Much has been written about Bach’s cryptic unfinished double fugue on four themes, which breaks off in the 238th bar shortly after the striking exposition of Bach’s personal signature melody has been finally combined with the two other new themes developed earlier in the movement. This fugue was to conclude the Kunst der Fuge not so much because of its extreme difficulty, perhaps, but because it would sum up Bach’s personal vision of fugue by the composer making a cameo appearance in it as one of the countersubjects to the Art of Fugue theme. It was a work that was in any case to be heard as mysterious because the Art of Fugue subject was not to make an appearance until quite near the end of the piece. There it was to be shown to combine seamlessly with the other three themes which had already been extensively developed. This glove-like fit was really only discovered in the nineteenth century when it was observed that Bach had surely intended to combine the three themes in the Contrapunctus with the Art of Fugue subject itself in a final contrapuntal tour de force. You can imagine what this fugal complex would have sounded like if you listen carefully to the very last combination of the three themes just before the fragmented torso ends and substitute the Art of Fugue subject for the free counterpoint in the first treble viol part. Indeed, this fugal complex in four parts must have been Bach’s basis for the invention of the movement.

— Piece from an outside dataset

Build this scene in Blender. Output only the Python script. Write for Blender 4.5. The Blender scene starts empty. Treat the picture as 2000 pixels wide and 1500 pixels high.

Many scholars are now of the opinion that Bach had in fact completed the final fugue, but that, due to the confusion of manuscript sources after his death, incompetent editors failed to put the pieces of the puzzle together correctly. But given the most reliable dating for the manuscript of the final fugue torso, it becomes difficult to understand why Bach never supplied a conclusion to the engraver. On the basis of a careful study of Bach’s gradually deteriorating handwriting and the watermarks found in the relevant paper, the most recent scholarship has dated this manuscript to the period between August 1748 and October 1749, perhaps as much as two years before his death. Bach’s first eye operation took place much later, during the last days of March, 1750, and thereafter, according to the Obituary, ‘he no longer had use of his eyes.’ Bach died on the 28th July, 1750. There were therefore at least five months before his first operation and possibly far more than that during which Bach apparently did not work on this fugue. It seems difficult to claim, therefore, that pressures of time prevented him from bringing the work to completion.

One is left wondering why it was, then, that Bach delayed completing the Art of Fugue, even if it were more or less obvious to him how he would want to proceed. Although there is no further evidence that would help answer this question, it is certainly worth considering whether the composer had second thoughts about issuing a work in which his boldly embroidered family emblem was proclaimed, no matter how appropriate and well-deserved this proclamation. So even if he could easily have finished filling in the details of the final fugue, of which no one can have the slightest doubt, it is worth considering whether Bach did not through his inaction choose to leave it unfinished at his death. Certainly this was Emanuel Bach’s view when he supplied the last page of the unfinished fugue manuscript with the following inscription: ‘NB. At this point in the fugue where the name B A C H was introduced in a countersubject, the author died.’ Though in a literal sense Emanuel was surely engaged in myth-making, his inscription also surely contains within it a kernel of truth: namely, that as a composer of fugues, Bach had in fact died at that very moment when he decided not to complete the final fugue breaks. As the fortunate inheritors of this work, we are nonetheless compelled to wonder at the conclusion of a stirring musical fragment at the same that we reflect on the loss of someone so passionately dedicated to its cultivation.